• [What needs to be done]:
Will you return, word for word, only the lines from the top of the data below down to and including the one with "SC.camera = cam"?

• [Material provided]:
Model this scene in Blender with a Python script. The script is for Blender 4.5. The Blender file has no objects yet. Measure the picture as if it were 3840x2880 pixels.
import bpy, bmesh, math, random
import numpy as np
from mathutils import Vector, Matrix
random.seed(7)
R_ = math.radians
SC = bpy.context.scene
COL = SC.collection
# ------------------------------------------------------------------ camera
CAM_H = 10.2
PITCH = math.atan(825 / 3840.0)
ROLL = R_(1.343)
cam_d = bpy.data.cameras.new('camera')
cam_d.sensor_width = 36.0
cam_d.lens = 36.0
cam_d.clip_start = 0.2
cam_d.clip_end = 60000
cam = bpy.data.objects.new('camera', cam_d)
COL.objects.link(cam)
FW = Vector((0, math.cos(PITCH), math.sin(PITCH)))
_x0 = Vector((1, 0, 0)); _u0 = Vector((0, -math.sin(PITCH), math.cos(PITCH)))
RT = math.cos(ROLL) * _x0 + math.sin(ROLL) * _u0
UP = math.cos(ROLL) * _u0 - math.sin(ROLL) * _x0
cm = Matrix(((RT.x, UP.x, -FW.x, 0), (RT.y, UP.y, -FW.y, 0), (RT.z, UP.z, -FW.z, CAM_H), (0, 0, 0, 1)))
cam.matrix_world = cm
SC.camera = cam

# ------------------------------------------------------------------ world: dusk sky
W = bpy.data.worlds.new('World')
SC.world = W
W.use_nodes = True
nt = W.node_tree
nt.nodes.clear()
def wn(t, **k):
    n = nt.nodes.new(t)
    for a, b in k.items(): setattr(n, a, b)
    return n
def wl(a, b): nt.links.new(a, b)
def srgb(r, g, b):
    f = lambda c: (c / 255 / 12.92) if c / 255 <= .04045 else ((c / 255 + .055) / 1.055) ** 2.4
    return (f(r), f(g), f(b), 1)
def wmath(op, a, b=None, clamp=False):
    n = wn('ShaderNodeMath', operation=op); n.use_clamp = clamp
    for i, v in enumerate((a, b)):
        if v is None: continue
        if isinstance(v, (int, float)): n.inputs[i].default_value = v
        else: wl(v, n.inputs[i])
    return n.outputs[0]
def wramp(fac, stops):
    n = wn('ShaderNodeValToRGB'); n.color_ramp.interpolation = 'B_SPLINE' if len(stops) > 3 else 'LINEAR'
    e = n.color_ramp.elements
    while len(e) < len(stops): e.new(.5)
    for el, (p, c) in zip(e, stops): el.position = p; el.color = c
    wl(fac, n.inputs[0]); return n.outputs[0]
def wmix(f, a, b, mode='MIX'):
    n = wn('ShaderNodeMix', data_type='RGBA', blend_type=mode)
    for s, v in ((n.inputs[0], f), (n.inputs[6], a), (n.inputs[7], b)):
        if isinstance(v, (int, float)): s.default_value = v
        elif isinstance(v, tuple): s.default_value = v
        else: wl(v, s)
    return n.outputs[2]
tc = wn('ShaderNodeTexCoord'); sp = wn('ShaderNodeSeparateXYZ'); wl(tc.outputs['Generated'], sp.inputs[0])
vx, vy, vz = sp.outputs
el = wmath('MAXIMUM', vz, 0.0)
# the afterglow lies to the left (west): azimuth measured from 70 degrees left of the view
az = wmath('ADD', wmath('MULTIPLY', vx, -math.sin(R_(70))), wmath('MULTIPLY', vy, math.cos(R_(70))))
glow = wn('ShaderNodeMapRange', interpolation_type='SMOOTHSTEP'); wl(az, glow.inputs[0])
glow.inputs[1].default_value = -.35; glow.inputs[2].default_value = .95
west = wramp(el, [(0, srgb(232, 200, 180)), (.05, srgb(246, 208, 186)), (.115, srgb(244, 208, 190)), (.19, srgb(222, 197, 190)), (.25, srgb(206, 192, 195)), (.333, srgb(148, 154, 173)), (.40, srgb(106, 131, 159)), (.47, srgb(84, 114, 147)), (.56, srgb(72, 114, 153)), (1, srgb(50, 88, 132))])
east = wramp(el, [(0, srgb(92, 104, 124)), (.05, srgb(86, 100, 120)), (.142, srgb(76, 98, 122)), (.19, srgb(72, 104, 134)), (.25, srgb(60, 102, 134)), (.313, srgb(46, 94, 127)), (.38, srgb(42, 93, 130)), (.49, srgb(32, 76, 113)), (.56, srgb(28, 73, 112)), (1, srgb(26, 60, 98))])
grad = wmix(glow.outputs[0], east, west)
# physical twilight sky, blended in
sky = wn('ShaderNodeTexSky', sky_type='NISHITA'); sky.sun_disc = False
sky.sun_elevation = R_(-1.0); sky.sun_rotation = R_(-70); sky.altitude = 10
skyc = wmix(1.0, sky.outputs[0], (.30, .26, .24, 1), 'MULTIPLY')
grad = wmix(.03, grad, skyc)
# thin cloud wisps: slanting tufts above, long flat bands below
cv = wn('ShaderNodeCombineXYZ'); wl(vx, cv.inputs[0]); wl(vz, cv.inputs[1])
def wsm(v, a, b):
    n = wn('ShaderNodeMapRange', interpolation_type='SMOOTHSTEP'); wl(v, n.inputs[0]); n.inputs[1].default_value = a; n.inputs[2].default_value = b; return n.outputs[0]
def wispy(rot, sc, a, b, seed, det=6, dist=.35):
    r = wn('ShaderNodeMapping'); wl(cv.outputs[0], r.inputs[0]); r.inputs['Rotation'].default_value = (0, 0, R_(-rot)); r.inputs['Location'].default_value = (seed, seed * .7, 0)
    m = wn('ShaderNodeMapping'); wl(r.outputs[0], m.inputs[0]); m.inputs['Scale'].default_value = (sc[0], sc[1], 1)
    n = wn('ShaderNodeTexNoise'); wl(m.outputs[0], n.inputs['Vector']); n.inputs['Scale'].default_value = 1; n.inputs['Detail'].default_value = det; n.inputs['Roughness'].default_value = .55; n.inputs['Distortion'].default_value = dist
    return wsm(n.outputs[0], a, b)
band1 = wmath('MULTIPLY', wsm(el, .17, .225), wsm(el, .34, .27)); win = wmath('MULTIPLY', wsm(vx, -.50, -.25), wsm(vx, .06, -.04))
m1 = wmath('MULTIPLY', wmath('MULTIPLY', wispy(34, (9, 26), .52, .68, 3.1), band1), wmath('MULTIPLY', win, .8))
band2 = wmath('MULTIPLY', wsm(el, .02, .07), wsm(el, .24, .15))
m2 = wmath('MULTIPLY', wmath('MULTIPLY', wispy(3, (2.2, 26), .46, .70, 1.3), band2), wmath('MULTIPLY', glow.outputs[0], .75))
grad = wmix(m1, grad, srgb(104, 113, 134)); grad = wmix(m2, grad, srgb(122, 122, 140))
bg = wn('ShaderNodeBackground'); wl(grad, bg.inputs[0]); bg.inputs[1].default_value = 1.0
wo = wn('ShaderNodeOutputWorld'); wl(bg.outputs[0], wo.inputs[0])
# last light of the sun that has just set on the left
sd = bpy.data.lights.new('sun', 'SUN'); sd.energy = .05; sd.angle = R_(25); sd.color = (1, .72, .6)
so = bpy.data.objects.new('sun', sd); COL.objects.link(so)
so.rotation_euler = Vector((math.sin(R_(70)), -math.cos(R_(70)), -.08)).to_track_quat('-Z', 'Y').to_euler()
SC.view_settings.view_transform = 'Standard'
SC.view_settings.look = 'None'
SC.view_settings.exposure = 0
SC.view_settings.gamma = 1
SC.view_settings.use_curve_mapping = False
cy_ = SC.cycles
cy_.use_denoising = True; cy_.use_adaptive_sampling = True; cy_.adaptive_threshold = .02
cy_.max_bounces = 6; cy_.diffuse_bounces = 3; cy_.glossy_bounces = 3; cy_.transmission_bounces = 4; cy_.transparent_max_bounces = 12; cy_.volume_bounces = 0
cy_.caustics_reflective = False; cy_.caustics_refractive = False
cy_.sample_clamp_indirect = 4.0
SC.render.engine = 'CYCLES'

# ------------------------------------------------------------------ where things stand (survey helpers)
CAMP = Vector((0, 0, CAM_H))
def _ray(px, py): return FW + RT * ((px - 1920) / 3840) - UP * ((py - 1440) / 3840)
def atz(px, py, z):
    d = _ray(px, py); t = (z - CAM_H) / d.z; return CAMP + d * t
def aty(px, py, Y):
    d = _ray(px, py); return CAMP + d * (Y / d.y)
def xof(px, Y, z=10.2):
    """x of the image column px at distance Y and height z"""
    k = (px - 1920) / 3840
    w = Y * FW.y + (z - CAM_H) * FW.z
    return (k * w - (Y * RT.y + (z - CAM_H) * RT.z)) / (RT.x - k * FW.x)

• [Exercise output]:
Model this scene in Blender with a Python script. The script is for Blender 4.5. The Blender file has no objects yet. Measure the picture as if it were 3840x2880 pixels.
import bpy, bmesh, math, random
import numpy as np
from mathutils import Vector, Matrix
random.seed(7)
R_ = math.radians
SC = bpy.context.scene
COL = SC.collection
# ------------------------------------------------------------------ camera
CAM_H = 10.2
PITCH = math.atan(825 / 3840.0)
ROLL = R_(1.343)
cam_d = bpy.data.cameras.new('camera')
cam_d.sensor_width = 36.0
cam_d.lens = 36.0
cam_d.clip_start = 0.2
cam_d.clip_end = 60000
cam = bpy.data.objects.new('camera', cam_d)
COL.objects.link(cam)
FW = Vector((0, math.cos(PITCH), math.sin(PITCH)))
_x0 = Vector((1, 0, 0)); _u0 = Vector((0, -math.sin(PITCH), math.cos(PITCH)))
RT = math.cos(ROLL) * _x0 + math.sin(ROLL) * _u0
UP = math.cos(ROLL) * _u0 - math.sin(ROLL) * _x0
cm = Matrix(((RT.x, UP.x, -FW.x, 0), (RT.y, UP.y, -FW.y, 0), (RT.z, UP.z, -FW.z, CAM_H), (0, 0, 0, 1)))
cam.matrix_world = cm
SC.camera = cam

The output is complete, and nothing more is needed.